** start Listed entries **

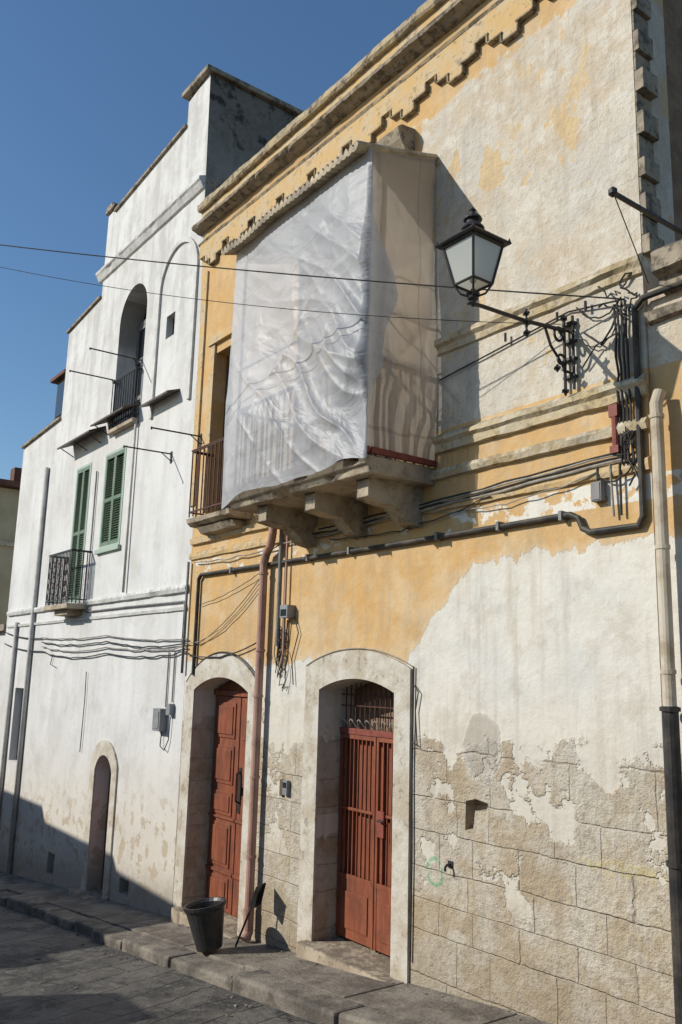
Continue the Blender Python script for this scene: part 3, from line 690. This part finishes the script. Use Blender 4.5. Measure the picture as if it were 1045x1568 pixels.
m.tube(spiral((LX,FY-.15,az-.22),.07,.02,1.2,-math.pi*.4),.012,'iron',6)
m.tube([(LX,FY-.35,az+.03),(LX,FY-.28,az-.12),(LX,FY-.19,az-.2),(LX,FY-.11,az-.28)],.012,'iron',6)
for xx in (LX-.045,LX+.045): m.tube([(xx,FY-.04,az+.20),(xx,FY-.04,az-.46)],.013,'iron',8)
for zz in (az+.14,az-.02,az-.18,az-.34): m.box(LX-.06,LX+.06,FY-.055,FY-.001,zz-.012,zz+.012,'iron')
m.tube([(LX,FY-.10,az+.17),(LX,FY-.10,az-.48)],.013,'iron',8)
for zz in (az+.17,az-.48): leaf((LX,FY-.10,zz),.026)
for zz in (az+.07,az-.3): m.tube([(LX,FY-.14,zz),(LX,FY-.01,zz)],.012,'iron')
leaf((LX,FY-.2,az-.3),.022)
m.obj('scrolled_bracket',wl)

# ================================================================== PIPES & CABLES ON OCHRE HOUSE
def clip(m,x,y,z,r,k='iron'):
    m.tube([(x,y,z-.015),(x,y,z+.015)],r,k,12)
m=MB(); px=-9.10; py=FY-.10
m.tube([(px+.28,FY-.16,1.90),(px+.27,FY-.16,1.72),(px+.20,FY-.14,1.58),(px+.04,py,1.48),(px,py,1.38),(px,py,.2),(px,py,g(px)+.32)],.052,'pinkpipe',14)
m.tube([(px,py,g(px)+.36),(px,py,g(px)+.10),(px+.02,py-.06,g(px)+.03)],.062,'pinkpipe',14)
for zz in (1.25,.3,-.25,-1.2,-2.1,-2.7): clip(m,px,py,zz,.062,'pinkpipe')
m.obj('rainwater_downpipe',None,smooth=False)
m=MB()
m.tube([(-8.78,FY-.06,1.92),(-8.78,FY-.06,.35)],.028,'greypipe',10); m.tube([(-8.66,FY-.05,1.9),(-8.66,FY-.05,.25),(-8.72,FY-.05,.1)],.016,'pinkpipe',8)
m.tube([(-10.95,FY-.04,-.02),(-10.95,FY-.04,1.32),(-10.88,FY-.04,1.38),(-9.2,FY-.04,1.37),(-6.8,FY-.04,1.36),(-4.42,FY-.04,1.37),(-4.34,FY-.04,1.33),(-4.30,FY-.04,1.24),(-4.22,FY-.04,1.20),(-3.78,FY-.04,1.20),(-3.74,FY-.04,1.27),(-3.74,FY-.04,2.95),(-3.66,FY-.04,3.02),(-3.0,FY-.04,3.02),(0,FY-.04,3.02)],.027,'blackpipe',10)
for xx in (-10,-8.2,-7.4,-6.0,-5.2,-4.5): m.box(xx-.015,xx+.015,FY-.078,FY-.001,1.33,1.41,'greypipe')
m.obj('gas_pipe')
m=MB(); qx=-3.55
m.tube([(qx,FY-.10,-.16),(qx,FY-.10,2.10),(qx+.01,FY-.06,2.20)],.048,'creampipe',14)
for zz in (2.0,1.0,.1): clip(m,qx,FY-.10,zz,.055,'creampipe')
m.tube([(qx,FY-.10,-.14),(qx,FY-.10,g(qx)+.02)],.058,'blackpipe',14); clip(m,qx,FY-.10,-.16,.072,'blackpipe'); clip(m,qx,FY-.10,-1.2,.072,'blackpipe')
m.obj('cast_iron_downpipe')
def sag(a,b,s_,n=14,wob=.0,seed=0):
    a=Vector(a);b=Vector(b);r=[]
    for i in range(n+1):
        t=i/n; p=a.lerp(b,t); p.z-=4*s_*t*(1-t); p.z+=wob*mn.noise(Vector((t*9,seed,0))); p.y-=abs(wob)*.5*mn.noise(Vector((t*8,seed,5))); r.append(p)
    return r
m=MB()
for i in range(4):
    m.tube(sag((-8.6+.2*i,FY-.05,1.60+.03*i),(-3.9,FY-.05,1.74+.022*i),.015,30,.035,i*3.3),.009 if i else .012,'cable' if i%2 else 'gcable',6)
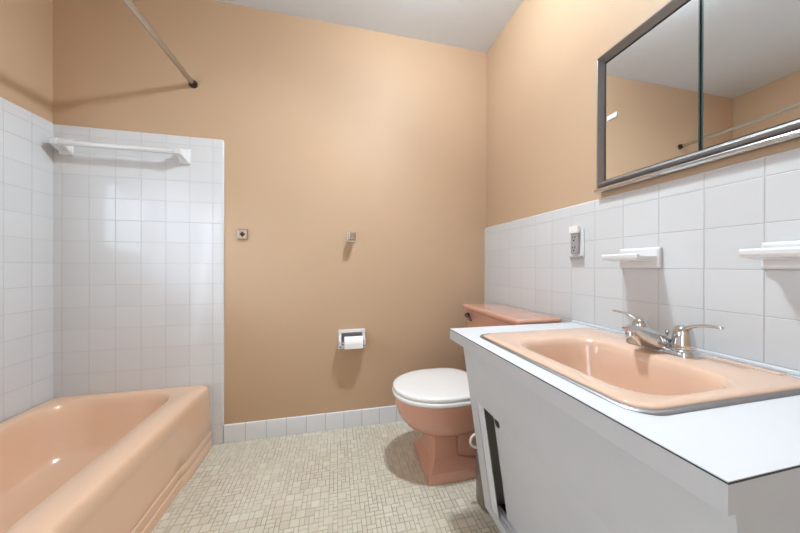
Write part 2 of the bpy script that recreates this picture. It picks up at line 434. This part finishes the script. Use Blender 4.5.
n = 40; ra, rb, xa, xb = .036, .019, .046, .152
loops = [[(x, YB-.066+q*math.cos(2*PI*i/n), .526+q*math.sin(2*PI*i/n)) for i in range(n)] for x, q in ((xa, rb), (xa, ra-.001), (xa+.001, ra), (xb-.001, ra), (xb, ra-.001), (xb, rb))]
loops.append(loops[0]); rows = [[bm.verts.new(p) for p in lp] for lp in loops[:-1]]; rows.append(rows[0])
for a, b_ in zip(rows, rows[1:]):
    for i in range(n): bm.faces.new((a[i], a[(i+1) % n], b_[(i+1) % n], b_[i]))
obj('paper', bm, m_paper, roll, smooth=True)
bm = bmesh.new(); box(bm, xa+.001, xb-.001, YB-.066-ra-.0009, YB-.066-ra+.0001, .500, .527); obj('loose_sheet', bm, m_paper, roll)

# ------------------------------------------------------------------ toilet
toi = thing('toilet', 'terracotta pink toilet with a closed white lid, against the tiled wall', 'toilet', (.6, 1.29, 0))
YC = 1.29
bm = bmesh.new()
def sq(x0, x1, hw, z, r=.008): return rr(x0, x1, YC-hw, YC+hw, r, z, 4)
loft(bm, [sq(.402, .76, .131, .0005), sq(.402, .76, .131, .046), sq(.409, .753, .124, .051), sq(.432, .60, .098, .076, .006), sq(.4365, .565, .0905, .084, .006),
          sq(.439, .556, .087, .100, .006), sq(.440, .552, .086, .178, .006), sq(.432, .562, .094, .192, .012), sq(.42, .60, .10, .24, .03)])
obj('pedestal', bm, m_toilet, toi, smooth=True, angle=18)
def egg(xf, xb, hw, z, n=48, sq_=2.25):
    """rounded front at xf, squarer back at xb"""
    xm = xf+(xb-xf)*.55; out = []
    for i in range(n):
        a = 2*PI*i/n; c, s = math.cos(a), math.sin(a)
        if c < 0: x = xm-(xm-xf)*abs(c)**(2/2.1); y = hw*math.copysign(abs(s)**(2/2.1), s)
        else: x = xm+(xb-xm)*abs(c)**(2/3.2); y = hw*math.copysign(abs(s)**(2/2.6), s)
        out.append((x, YC+y, z))
    return out
bm = bmesh.new()
loft(bm, [egg(.45, .60, .05, .182), egg(.40, .64, .092, .187), egg(.362, .665, .122, .200), egg(.330, .69, .144, .222), egg(.304, .71, .160, .252), egg(.286, .725, .170, .285),
          egg(.275, .735, .176, .32), egg(.272, .74, .178, .345), egg(.271, .74, .179, .357), egg(.274, .737, .176, .362), egg(.29, .72, .16, .362)])
obj('bowl', bm, m_toilet, toi, smooth=True, angle=60)
# trapway and tank shelf behind the pedestal
bm = bmesh.new()
loft(bm, [rr(.53, .84, YC-.085, YC+.085, .03, .045, 5), rr(.54, .86, YC-.078, YC+.078, .035, .12, 5), rr(.56, .88, YC-.075, YC+.075, .04, .22, 5),
          rr(.60, .92, YC-.09, YC+.09, .04, .29, 5), rr(.64, .95, YC-.12, YC+.12, .04, .34, 5), rr(.70, .955, YC-.135, YC+.135, .03, .372, 5), rr(.762, .953, YC-.132, YC+.132, .03, .377, 5)])
obj('trapway', bm, m_toilet, toi, smooth=True, angle=50)
bm = bmesh.new()
loft(bm, [egg(.266, .70, .181, .363), egg(.2625, .703, .1845, .367), egg(.2625, .703, .1845, .377), egg(.266, .70, .181, .381), egg(.29, .68, .16, .381)])
obj('seat', bm, m_seat, toi, smooth=True, angle=50)
bm = bmesh.new()
loft(bm, [egg(.29, .68, .16, .3835), egg(.270, .695, .177, .3835), egg(.2665, .699, .1805, .387), egg(.2665, .699, .1805, .397), egg(.270, .696, .177, .4015), egg(.285, .68, .163, .4035), egg(.36, .62, .10, .4045), egg(.44, .55, .03, .4047)])
obj('lid', bm, m_seat, toi, smooth=True, angle=50)
for s in (-1, 1):
    bm = bmesh.new(); box(bm, .700, .726, YC+s*.075-.018, YC+s*.075+.018, .3625, .398); obj('hinge', bm, m_seat, toi, bevel=.005)
bm = bmesh.new()
loft(bm, [rr(.775, .962, YC-.235, YC+.235, .03, .378, 6), rr(.768, .966, YC-.243, YC+.243, .03, .395, 6), rr(.762, .968, YC-.252, YC+.252, .028, .55, 6), rr(.760, .968, YC-.255, YC+.255, .028, .7135, 6)])
tank = obj('tank', bm, m_toilet, toi, smooth=True, angle=50)
bm = bmesh.new()
loft(bm, [rr(.754, .970, YC-.262, YC+.262, .02, .714, 6), rr(.748, .9715, YC-.267, YC+.267, .022, .718, 6), rr(.744, .972, YC-.271, YC+.271, .022, .734, 6), rr(.747, .970, YC-.268, YC+.268, .02, .742, 6), rr(.753, .965, YC-.262, YC+.262, .016, .7455, 6), rr(.77, .95, YC-.245, YC+.245, .01, .746, 6)])
obj('tank_lid', bm, m_toilet, toi, smooth=True, angle=60)
bm = bmesh.new(); tube(bm, [(.760, YC+.205, .685), (.742, YC+.205, .685)], [.014, .012], 16)
tube(bm, bez([(.742, YC+.212, .686), (.736, YC+.18, .686), (.737, YC+.15, .683), (.737, YC+.135, .667)], 8), [.008]*5+[.007]*4, 10)
obj('flush_lever', bm, m_chrome_darkrefl, toi, smooth=True)['label'] = 'chrome flush lever'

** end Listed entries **

Work to complete: Return nothing but the lines running from the start of the data to the line with "m.obj('scrolled_bracket',wl)", please, both ends included and no pictures.

Worked answer:
Continue the Blender Python script for this scene: part 3, from line 690. This part finishes the script. Use Blender 4.5. Measure the picture as if it were 1045x1568 pixels.
m.tube(spiral((LX,FY-.15,az-.22),.07,.02,1.2,-math.pi*.4),.012,'iron',6)
m.tube([(LX,FY-.35,az+.03),(LX,FY-.28,az-.12),(LX,FY-.19,az-.2),(LX,FY-.11,az-.28)],.012,'iron',6)
for xx in (LX-.045,LX+.045): m.tube([(xx,FY-.04,az+.20),(xx,FY-.04,az-.46)],.013,'iron',8)
for zz in (az+.14,az-.02,az-.18,az-.34): m.box(LX-.06,LX+.06,FY-.055,FY-.001,zz-.012,zz+.012,'iron')
m.tube([(LX,FY-.10,az+.17),(LX,FY-.10,az-.48)],.013,'iron',8)
for zz in (az+.17,az-.48): leaf((LX,FY-.10,zz),.026)
for zz in (az+.07,az-.3): m.tube([(LX,FY-.14,zz),(LX,FY-.01,zz)],.012,'iron')
leaf((LX,FY-.2,az-.3),.022)
m.obj('scrolled_bracket',wl)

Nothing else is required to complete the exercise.